Rapidement après avoir été élu sur le trône de Pierre, le pape Benoît XVI rappelle Mgr Malcolm Ranjith à Rome, où il lui confie, le 10 décembre 2005, le secrétariat de la Congrégation pour le culte divin et la discipline des sacrements. A ce poste, Mgr Malcolm Ranjith n’a jamais fait mystère de ses vues : selon lui, un certain nombre des changements intervenus dans la liturgie après le concile Vatican II ont outrepassé ce que les pères conciliaires souhaitaient. Dénonçant « un état d’esprit à l’œuvre dans les pays occidentaux favorisant une liturgie et une théologie sécularisée », il a, à plusieurs reprises, appelé à une redécouverte du sens du sacré dans la liturgie de l’Eglise. Il a ainsi déclaré : « Je ne suis pas un fan des lefebvristes, mais ce qu’ils disent à propos de la liturgie, ils le disent pour de bonnes raisons » (2).

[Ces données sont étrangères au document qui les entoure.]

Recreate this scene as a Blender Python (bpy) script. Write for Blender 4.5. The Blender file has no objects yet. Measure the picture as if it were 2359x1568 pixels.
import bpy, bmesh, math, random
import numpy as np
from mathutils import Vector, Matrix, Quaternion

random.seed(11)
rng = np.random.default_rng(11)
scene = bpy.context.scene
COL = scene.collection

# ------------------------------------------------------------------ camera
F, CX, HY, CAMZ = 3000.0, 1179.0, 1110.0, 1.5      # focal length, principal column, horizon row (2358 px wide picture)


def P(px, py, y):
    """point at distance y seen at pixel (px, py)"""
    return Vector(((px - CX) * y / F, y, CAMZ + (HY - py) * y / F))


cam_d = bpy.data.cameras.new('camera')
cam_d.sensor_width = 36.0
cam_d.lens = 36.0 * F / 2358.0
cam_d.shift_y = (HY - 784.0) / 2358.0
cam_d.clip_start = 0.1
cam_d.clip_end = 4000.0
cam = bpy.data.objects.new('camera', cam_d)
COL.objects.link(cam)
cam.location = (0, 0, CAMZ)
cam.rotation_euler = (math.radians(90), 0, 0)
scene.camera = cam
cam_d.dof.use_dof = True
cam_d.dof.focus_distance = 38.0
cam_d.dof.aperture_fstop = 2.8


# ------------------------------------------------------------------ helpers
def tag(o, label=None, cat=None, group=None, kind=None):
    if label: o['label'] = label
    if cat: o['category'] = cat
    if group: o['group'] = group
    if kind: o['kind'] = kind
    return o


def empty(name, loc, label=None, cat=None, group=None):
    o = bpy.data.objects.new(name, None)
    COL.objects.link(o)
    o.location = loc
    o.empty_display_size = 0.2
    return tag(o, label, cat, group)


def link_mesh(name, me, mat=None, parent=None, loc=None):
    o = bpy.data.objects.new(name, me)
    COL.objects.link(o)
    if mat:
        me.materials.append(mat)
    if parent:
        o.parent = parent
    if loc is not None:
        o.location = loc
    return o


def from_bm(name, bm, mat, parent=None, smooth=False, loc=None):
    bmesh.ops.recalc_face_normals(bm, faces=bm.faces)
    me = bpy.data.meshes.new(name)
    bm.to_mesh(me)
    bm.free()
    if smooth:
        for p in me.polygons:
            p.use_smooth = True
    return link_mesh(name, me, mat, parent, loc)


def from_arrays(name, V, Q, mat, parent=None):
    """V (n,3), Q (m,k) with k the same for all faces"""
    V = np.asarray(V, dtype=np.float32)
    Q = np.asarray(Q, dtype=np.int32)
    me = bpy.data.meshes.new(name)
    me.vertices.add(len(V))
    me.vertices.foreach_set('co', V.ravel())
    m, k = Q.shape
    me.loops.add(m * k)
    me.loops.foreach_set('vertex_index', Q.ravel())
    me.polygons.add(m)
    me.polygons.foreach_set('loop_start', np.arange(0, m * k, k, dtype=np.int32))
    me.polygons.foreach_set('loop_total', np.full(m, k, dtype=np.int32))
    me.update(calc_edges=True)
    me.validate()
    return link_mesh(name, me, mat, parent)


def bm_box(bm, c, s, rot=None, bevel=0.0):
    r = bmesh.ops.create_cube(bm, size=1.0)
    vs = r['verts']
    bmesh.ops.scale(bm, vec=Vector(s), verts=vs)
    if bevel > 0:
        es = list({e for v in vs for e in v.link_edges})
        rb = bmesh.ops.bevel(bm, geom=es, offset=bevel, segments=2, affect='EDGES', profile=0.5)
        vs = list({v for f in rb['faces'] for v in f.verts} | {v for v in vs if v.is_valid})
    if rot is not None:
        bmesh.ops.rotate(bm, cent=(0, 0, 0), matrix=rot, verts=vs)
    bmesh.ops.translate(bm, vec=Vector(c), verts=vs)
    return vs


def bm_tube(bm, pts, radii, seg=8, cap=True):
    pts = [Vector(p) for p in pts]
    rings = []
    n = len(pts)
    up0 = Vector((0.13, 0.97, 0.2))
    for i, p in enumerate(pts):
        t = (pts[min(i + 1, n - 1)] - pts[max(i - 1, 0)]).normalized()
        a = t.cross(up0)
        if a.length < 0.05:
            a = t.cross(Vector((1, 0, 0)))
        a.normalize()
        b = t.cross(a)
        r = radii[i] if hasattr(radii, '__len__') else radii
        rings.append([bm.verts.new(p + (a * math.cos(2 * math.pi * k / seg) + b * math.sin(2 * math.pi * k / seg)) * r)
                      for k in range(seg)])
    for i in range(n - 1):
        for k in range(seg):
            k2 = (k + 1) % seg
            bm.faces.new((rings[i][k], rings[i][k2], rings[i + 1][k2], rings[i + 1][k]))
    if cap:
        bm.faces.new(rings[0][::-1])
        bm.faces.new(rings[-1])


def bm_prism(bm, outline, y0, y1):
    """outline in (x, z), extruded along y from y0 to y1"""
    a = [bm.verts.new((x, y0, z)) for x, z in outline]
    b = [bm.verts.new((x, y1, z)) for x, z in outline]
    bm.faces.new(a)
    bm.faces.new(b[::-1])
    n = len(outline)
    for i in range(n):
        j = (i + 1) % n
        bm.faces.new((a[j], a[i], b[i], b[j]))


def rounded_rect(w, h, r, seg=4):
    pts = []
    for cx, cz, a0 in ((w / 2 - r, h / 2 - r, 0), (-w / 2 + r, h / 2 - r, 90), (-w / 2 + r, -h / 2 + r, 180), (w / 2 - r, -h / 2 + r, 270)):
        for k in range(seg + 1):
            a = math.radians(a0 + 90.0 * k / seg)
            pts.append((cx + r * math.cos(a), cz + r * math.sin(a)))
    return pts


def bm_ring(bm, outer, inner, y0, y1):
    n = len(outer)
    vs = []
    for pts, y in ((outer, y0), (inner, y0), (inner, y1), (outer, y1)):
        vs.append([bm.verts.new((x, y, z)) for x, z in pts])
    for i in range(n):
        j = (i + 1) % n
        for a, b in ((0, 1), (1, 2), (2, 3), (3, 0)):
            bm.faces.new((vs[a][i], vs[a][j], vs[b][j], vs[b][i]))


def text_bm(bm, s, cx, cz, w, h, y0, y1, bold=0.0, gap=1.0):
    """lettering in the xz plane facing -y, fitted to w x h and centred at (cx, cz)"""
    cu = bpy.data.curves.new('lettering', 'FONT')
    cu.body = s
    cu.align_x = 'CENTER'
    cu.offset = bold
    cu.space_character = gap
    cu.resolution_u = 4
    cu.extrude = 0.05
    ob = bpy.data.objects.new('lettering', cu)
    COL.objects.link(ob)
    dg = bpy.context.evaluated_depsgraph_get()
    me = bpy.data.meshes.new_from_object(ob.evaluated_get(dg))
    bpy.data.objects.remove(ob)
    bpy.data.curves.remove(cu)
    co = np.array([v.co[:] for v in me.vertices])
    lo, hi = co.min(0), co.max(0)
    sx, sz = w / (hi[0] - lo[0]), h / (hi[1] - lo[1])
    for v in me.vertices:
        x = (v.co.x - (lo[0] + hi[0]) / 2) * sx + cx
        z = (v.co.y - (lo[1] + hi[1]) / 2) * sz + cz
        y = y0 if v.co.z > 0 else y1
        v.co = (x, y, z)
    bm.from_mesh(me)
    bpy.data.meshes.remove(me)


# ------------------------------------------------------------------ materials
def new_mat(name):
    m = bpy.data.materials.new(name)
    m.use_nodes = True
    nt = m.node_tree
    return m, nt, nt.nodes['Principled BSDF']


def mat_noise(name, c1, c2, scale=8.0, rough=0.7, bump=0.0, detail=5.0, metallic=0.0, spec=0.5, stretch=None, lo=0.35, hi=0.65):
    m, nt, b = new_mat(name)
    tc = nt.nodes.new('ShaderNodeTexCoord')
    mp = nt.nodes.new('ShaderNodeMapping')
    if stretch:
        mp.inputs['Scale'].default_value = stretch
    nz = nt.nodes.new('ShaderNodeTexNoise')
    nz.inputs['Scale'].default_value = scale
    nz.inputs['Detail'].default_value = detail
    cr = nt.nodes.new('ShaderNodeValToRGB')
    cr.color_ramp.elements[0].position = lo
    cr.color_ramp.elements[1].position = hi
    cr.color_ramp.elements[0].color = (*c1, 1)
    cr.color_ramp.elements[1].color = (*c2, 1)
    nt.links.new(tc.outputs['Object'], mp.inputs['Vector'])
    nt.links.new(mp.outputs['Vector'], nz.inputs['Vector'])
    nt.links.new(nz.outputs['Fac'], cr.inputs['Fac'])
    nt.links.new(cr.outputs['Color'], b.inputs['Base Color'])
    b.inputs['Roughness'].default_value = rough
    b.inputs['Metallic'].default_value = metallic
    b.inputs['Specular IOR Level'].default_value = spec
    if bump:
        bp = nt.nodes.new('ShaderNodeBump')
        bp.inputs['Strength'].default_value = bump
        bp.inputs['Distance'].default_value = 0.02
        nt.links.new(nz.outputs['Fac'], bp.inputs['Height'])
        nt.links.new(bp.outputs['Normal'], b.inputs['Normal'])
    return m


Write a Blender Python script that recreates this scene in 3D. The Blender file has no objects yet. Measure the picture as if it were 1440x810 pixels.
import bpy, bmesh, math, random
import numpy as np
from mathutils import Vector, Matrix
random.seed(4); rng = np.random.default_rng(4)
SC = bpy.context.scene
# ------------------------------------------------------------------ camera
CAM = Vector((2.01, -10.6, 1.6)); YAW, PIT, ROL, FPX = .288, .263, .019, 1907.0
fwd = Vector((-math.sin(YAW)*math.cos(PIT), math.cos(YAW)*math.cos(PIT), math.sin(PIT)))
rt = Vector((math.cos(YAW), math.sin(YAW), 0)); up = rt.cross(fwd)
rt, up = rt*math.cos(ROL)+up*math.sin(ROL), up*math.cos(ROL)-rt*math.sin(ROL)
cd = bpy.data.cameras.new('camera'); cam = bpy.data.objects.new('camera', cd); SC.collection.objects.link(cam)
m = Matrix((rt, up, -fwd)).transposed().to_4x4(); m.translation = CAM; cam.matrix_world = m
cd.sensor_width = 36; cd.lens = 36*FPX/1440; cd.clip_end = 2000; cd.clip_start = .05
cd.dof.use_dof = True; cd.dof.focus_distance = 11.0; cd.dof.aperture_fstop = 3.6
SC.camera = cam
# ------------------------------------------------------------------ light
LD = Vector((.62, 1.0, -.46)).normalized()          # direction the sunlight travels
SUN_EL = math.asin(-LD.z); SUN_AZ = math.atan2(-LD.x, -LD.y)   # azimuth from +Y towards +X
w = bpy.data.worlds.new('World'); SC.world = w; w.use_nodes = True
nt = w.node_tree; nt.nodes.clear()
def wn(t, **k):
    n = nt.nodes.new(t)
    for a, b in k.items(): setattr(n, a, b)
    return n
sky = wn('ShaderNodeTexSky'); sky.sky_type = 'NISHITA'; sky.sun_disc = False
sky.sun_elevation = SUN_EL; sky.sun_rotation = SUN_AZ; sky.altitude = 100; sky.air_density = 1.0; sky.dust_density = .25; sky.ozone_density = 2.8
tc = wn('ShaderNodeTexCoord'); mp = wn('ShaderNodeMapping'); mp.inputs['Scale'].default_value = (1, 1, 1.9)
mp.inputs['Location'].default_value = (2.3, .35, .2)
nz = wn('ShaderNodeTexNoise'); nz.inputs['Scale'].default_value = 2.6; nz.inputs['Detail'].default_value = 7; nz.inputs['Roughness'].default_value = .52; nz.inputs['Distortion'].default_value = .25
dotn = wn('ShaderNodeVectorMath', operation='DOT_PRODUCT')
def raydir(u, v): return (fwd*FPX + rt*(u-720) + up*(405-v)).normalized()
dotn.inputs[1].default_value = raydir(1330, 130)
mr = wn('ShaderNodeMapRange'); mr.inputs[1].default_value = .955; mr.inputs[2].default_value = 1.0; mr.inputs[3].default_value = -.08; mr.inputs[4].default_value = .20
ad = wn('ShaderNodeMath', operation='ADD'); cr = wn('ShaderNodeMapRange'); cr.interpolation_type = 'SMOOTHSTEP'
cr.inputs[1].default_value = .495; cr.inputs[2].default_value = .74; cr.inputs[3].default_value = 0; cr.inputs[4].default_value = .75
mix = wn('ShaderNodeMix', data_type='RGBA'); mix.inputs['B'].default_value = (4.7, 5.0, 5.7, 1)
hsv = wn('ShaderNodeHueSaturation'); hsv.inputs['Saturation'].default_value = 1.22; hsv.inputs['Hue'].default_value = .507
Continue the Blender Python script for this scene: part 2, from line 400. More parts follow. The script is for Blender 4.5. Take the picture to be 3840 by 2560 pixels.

Au Sri Lanka, selon les observateurs, la tâche de Mgr Malcolm Ranjith à Colombo n’est pas simple. D’une part, le catholicisme dans ce pays est loin d’être unifié, se partageant entre différentes tendances dont la plupart sont le résultat d’une forte acculturation, comme en témoignent de nombreux fidèles qui mêlent des rites hindous au rituel catholique. D’autre part, la situation politique entre les différentes communautés religieuses est lourde de dangers, Mahinda Rajapakse poussant au maximum l’avantage que lui confère la victoire militaire sur les Tigres. Les bouddhistes nationalistes dénoncent toute tentative visant à décentraliser le pouvoir et les voix dissidentes, que ce soit dans les médias ou la société civile, sont fréquemment physiquement éliminées. Mgr Malcolm Ranjith, polyglotte, parlant couramment le cinghalais et le tamoul, se trouve donc chargé de veiller au maintien de l’unité dans l’Eglise catholique de son pays, tout en devant se faire le promoteur, auprès des pouvoirs publics, d’une solution politique à la question tamoule. Nul doute que son élévation au cardinalat ne pourra que renforcer son autorité (3).

Après le consistoire du 20 novembre prochain, les Eglises d’Asie (hors Moyen-Orient) compteront 16 cardinaux (dont dix sont âgés de moins de 80 ans et donc électeurs en cas de conclave).